Given task =
Can you set down, exactly as they appear below, the lines from the opening of the material through the one bearing "LAMP_Z = 2.80", minus the pictures?

--- Start Source material ---

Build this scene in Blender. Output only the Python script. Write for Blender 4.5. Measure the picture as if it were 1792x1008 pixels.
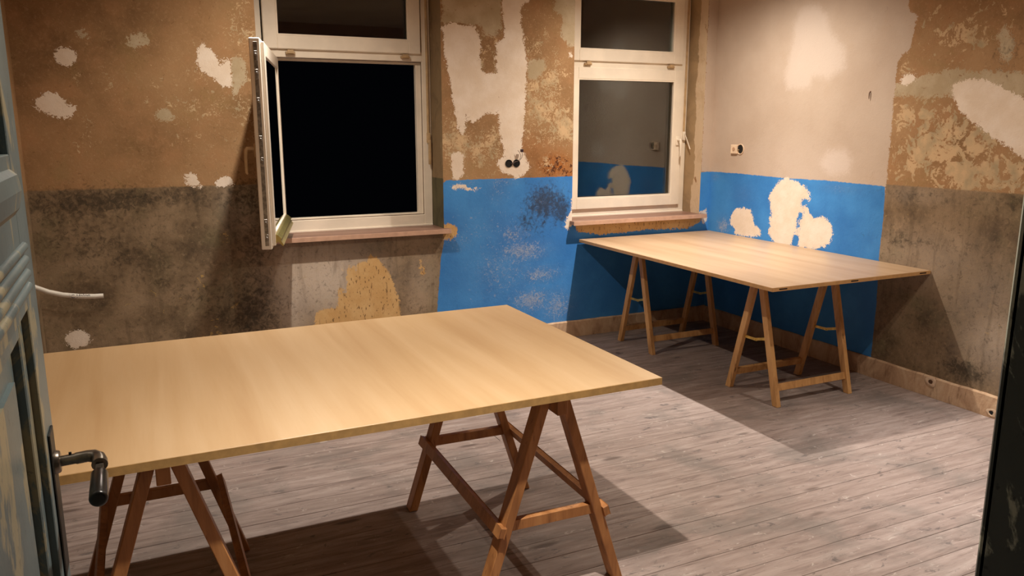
import bpy, bmesh, math, random
import numpy as np
from mathutils import Vector, Matrix

# ------------------------------------------------------------------ camera, world, light, exposure
for o in list(bpy.data.objects): bpy.data.objects.remove(o)
SC = bpy.context.scene
COL = SC.collection
F_PX, YAW, PITCH = 1388.71, 0.4420, 0.2021
EYE = Vector((0, 0, 1.6))
FWD = Vector((math.sin(YAW)*math.cos(PITCH), math.cos(YAW)*math.cos(PITCH), -math.sin(PITCH)))
RGT = Vector((math.cos(YAW), -math.sin(YAW), 0))
UPV = RGT.cross(FWD)
cd = bpy.data.cameras.new('camera'); cam = bpy.data.objects.new('camera', cd); COL.objects.link(cam)
cd.sensor_width = 36.0; cd.lens = F_PX/1792*36.0; cd.clip_start = 0.02
M = Matrix((RGT, UPV, -FWD)).transposed().to_4x4(); M.translation = EYE
cam.matrix_world = M
SC.camera = cam
w = bpy.data.worlds.new('night'); SC.world = w; w.use_nodes = True
w.node_tree.nodes['Background'].inputs[0].default_value = (0.004, 0.005, 0.008, 1)
w.node_tree.nodes['Background'].inputs[1].default_value = 0.15
SC.view_settings.view_transform = 'Standard'; SC.view_settings.look = 'None'
SC.view_settings.gamma = 1; SC.view_settings.use_curve_mapping = False
SC.view_settings.exposure = 0.0
SC.cycles.max_bounces = 8
LAMP_W, CORE_W = 190.0, 120.0
LAMP_COL, CORE_COL = (1.0, 0.885, 0.745), (1.0, 0.99, 0.98)
LAMPS = [(0.80, 1.66), (0.80, 4.25), (3.50, 1.86), (3.30, 4.25)]
LAMP_Z = 2.80

# ------------------------------------------------------------------ room numbers (metres, from the photograph's perspective)
R, D, LX, FY, H = 4.2285, 5.1767, -0.543, 0.455, 2.84     # right wall x, back wall y, left wall x, front wall y, ceiling
ZB, ZL = 1.2322, 1.2402                                   # top of blue band, top of the grey dado
random.seed(7); np.random.seed(7)

def ray(px, py):
    return FWD*F_PX + RGT*(px-896) - UPV*(py-504)
def back(px, py, y=D):
    d = ray(px, py); t = (y-EYE.y)/d.y; p = EYE+d*t; return (p.x, p.z)
def right(px, py):
    d = ray(px, py); t = (R-EYE.x)/d.x; p = EYE+d*t; return (p.y, p.z)

# ------------------------------------------------------------------ object helpers
def link(name, data, parent=None):
    o = bpy.data.objects.new(name, data); COL.objects.link(o)
    if parent is not None: o.parent = parent
    return o
def tag(o, label=None, cat=None, group=None, kind=None):
    if label: o['label'] = label
    if cat: o['category'] = cat
    if group: o['group'] = group
    if kind: o['kind'] = kind
    return o
def empty(name, loc=(0, 0, 0), rz=0, parent=None):
    o = link(name, None, parent); o.location = loc; o.rotation_euler = (0, 0, rz); o.empty_display_size = .1
    return o
def copy_tree(o, parent=None):
    c = o.copy(); COL.objects.link(c); c.parent = parent
    for ch in list(o.children):
        copy_tree(ch, c)
    return c

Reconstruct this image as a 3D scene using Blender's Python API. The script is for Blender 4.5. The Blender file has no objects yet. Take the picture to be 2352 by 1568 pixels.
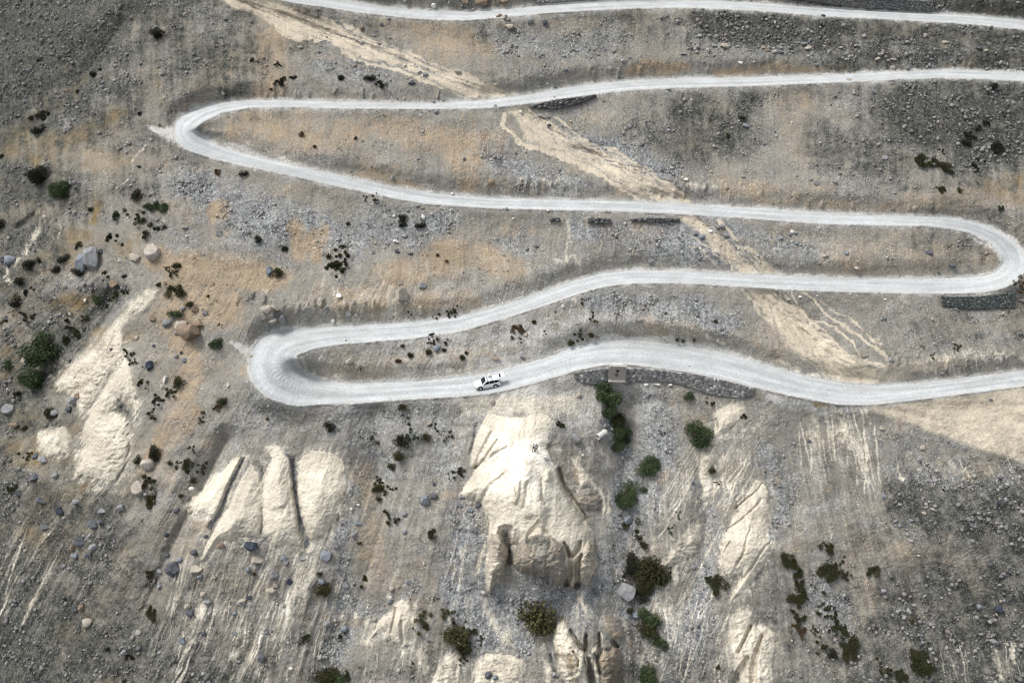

--- End Source material ---

Finished task =
Build this scene in Blender. Output only the Python script. Write for Blender 4.5. Measure the picture as if it were 1792x1008 pixels.
import bpy, bmesh, math, random
import numpy as np
from mathutils import Vector, Matrix

# ------------------------------------------------------------------ camera, world, light, exposure
for o in list(bpy.data.objects): bpy.data.objects.remove(o)
SC = bpy.context.scene
COL = SC.collection
F_PX, YAW, PITCH = 1388.71, 0.4420, 0.2021
EYE = Vector((0, 0, 1.6))
FWD = Vector((math.sin(YAW)*math.cos(PITCH), math.cos(YAW)*math.cos(PITCH), -math.sin(PITCH)))
RGT = Vector((math.cos(YAW), -math.sin(YAW), 0))
UPV = RGT.cross(FWD)
cd = bpy.data.cameras.new('camera'); cam = bpy.data.objects.new('camera', cd); COL.objects.link(cam)
cd.sensor_width = 36.0; cd.lens = F_PX/1792*36.0; cd.clip_start = 0.02
M = Matrix((RGT, UPV, -FWD)).transposed().to_4x4(); M.translation = EYE
cam.matrix_world = M
SC.camera = cam
w = bpy.data.worlds.new('night'); SC.world = w; w.use_nodes = True
w.node_tree.nodes['Background'].inputs[0].default_value = (0.004, 0.005, 0.008, 1)
w.node_tree.nodes['Background'].inputs[1].default_value = 0.15
SC.view_settings.view_transform = 'Standard'; SC.view_settings.look = 'None'
SC.view_settings.gamma = 1; SC.view_settings.use_curve_mapping = False
SC.view_settings.exposure = 0.0
SC.cycles.max_bounces = 8
LAMP_W, CORE_W = 190.0, 120.0
LAMP_COL, CORE_COL = (1.0, 0.885, 0.745), (1.0, 0.99, 0.98)
LAMPS = [(0.80, 1.66), (0.80, 4.25), (3.50, 1.86), (3.30, 4.25)]
LAMP_Z = 2.80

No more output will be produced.